This works for networks that are actually accessible inside your own network.
I suppose with the two VPNs, the two subnets aren’t actually transparent / visible from one to the other. Not familiar with those two and if you can configure them to recognize other local networks outside their own scope?!
Can your two networks actually talk to eachother? If their range is close, but you don’t set up routing in the routers themselves to be able to find eachother, then maybe that is triggering a “remote” connection between devices in different subnets.
The way I have it set up is the router from the cable company goes into a Switch, then 1 port from the switch goes to router a and 1 port goes to router b.
Router 1 is on 192.168.1.1
Router 2 is on 192.168.2.1
This allows them to run independently of each other and not interfere with channels.
I thought that they would then be subsets of each other on same network.
No idea how running VPNs on the routers will affect things. Suggest you leave the VPNs disabled until you get Plex working as desired. Note that in general, Plex and VPNs do not play nice with each other.
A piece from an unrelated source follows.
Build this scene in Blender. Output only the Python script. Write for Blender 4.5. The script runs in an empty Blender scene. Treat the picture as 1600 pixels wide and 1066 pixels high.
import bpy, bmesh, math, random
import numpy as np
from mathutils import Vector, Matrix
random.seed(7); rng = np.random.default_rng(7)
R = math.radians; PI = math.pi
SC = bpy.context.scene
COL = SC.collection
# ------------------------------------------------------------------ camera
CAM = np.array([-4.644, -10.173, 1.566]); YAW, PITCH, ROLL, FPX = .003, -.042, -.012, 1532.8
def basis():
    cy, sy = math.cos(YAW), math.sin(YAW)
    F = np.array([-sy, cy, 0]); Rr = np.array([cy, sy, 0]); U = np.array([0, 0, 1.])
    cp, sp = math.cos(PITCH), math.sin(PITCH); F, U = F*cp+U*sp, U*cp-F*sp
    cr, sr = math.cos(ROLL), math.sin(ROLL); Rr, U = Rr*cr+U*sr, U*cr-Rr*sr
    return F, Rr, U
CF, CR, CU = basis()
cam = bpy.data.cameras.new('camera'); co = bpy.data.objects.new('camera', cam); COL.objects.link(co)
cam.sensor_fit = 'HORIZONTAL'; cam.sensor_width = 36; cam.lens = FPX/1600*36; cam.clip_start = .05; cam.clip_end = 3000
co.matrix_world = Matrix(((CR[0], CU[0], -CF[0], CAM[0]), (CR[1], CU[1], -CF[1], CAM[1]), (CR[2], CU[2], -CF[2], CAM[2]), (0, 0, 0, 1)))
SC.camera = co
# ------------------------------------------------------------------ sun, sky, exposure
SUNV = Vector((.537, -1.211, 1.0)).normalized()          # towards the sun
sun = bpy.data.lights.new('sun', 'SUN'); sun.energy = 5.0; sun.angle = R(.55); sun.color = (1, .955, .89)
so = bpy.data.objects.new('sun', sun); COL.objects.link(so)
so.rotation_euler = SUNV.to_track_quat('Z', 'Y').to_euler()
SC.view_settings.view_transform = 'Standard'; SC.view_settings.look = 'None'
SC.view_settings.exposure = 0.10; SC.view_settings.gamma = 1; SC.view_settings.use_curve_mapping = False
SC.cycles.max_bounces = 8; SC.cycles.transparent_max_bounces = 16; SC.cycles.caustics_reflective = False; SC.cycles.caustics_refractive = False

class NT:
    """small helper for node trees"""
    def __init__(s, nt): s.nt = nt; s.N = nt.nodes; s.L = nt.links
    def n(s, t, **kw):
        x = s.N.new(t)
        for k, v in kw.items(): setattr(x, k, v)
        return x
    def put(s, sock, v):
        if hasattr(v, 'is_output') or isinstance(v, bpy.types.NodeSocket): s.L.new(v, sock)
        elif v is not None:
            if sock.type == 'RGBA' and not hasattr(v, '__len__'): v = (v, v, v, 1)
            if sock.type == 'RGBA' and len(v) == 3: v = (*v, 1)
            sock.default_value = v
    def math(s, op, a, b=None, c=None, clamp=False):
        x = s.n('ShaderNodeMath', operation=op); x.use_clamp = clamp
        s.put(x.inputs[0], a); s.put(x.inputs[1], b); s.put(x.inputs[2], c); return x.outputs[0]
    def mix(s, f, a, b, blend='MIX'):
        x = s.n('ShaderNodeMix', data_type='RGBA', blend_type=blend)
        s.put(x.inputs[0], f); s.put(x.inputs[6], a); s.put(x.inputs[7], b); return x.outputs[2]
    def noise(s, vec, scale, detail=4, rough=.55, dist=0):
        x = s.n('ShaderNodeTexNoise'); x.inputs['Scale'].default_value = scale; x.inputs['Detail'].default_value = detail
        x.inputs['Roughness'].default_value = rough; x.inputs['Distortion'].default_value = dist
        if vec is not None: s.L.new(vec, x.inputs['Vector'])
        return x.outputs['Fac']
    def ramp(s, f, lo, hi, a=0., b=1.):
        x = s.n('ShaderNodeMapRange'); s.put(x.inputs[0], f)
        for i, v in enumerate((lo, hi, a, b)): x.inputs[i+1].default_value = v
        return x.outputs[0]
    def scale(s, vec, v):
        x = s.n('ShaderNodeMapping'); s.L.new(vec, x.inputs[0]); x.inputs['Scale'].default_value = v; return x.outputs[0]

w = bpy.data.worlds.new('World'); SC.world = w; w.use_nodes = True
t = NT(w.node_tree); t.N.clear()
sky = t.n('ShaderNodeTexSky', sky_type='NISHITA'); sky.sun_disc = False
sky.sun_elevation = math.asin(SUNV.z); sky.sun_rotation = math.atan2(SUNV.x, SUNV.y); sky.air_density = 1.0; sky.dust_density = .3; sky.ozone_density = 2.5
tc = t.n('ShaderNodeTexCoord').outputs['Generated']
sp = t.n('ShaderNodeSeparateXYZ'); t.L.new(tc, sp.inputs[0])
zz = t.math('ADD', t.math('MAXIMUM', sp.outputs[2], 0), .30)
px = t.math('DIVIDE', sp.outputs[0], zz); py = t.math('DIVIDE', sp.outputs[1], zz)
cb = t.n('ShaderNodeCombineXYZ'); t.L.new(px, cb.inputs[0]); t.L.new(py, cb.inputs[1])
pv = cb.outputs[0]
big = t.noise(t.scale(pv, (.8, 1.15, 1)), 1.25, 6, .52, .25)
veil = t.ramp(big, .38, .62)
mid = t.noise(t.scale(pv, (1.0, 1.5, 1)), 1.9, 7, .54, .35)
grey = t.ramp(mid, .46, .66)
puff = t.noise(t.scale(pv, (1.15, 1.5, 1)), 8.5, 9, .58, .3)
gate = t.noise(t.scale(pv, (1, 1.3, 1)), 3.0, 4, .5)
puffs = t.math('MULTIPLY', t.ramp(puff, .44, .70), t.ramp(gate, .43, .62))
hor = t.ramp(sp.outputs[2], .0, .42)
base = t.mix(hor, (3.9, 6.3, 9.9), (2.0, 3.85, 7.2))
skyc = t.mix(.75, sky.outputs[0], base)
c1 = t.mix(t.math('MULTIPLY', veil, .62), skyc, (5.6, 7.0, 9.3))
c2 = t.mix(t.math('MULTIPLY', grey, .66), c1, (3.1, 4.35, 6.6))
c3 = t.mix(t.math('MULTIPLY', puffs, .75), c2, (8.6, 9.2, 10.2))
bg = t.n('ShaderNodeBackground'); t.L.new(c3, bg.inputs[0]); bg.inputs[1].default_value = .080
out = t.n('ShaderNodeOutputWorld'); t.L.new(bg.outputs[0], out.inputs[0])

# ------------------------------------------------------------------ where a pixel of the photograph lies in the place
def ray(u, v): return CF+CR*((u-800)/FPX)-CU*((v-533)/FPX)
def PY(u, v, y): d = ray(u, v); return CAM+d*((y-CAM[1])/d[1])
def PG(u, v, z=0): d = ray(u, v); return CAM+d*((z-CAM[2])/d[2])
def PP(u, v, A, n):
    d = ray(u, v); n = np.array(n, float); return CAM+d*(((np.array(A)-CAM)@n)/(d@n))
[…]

Plex uses port forwarding for remote access, and a VPN, depending on how it is configured, can block access to the port forward.
Is the cable company device acting as a router or as a modem?
If a router, what IP address range is assigned?
If it is 192.168.1.x/24, then it is in conflict with your settings on Router 1. You’ll need to change the subnet used by either cable router or router 1.
You’ll also need to put routing statements in Router 1 and Router 2 so they know about each other:
tell router 1 to send all packets for 192.168.2.x directly to router 2, not to the cable router
visa-versa for router 2
That will keep all your traffic local, instead of going through the cable company router.
That’d only work if one of the two standalone routers is subservient to the other. You can’t have both be parallel to each other but connected. Either one is the gateway for the other, or both use the cable modem as their gateway.
By default, any traffic request a router doesn’t know how to handle is sent to its own gateway, which in this case sounds like it is the cable router/modem. So THAT router is where you would want to put in routes labeling which cable connected to the cable router/modem is for the 192.168.1.x network, and which one is the 192.168.2.x network.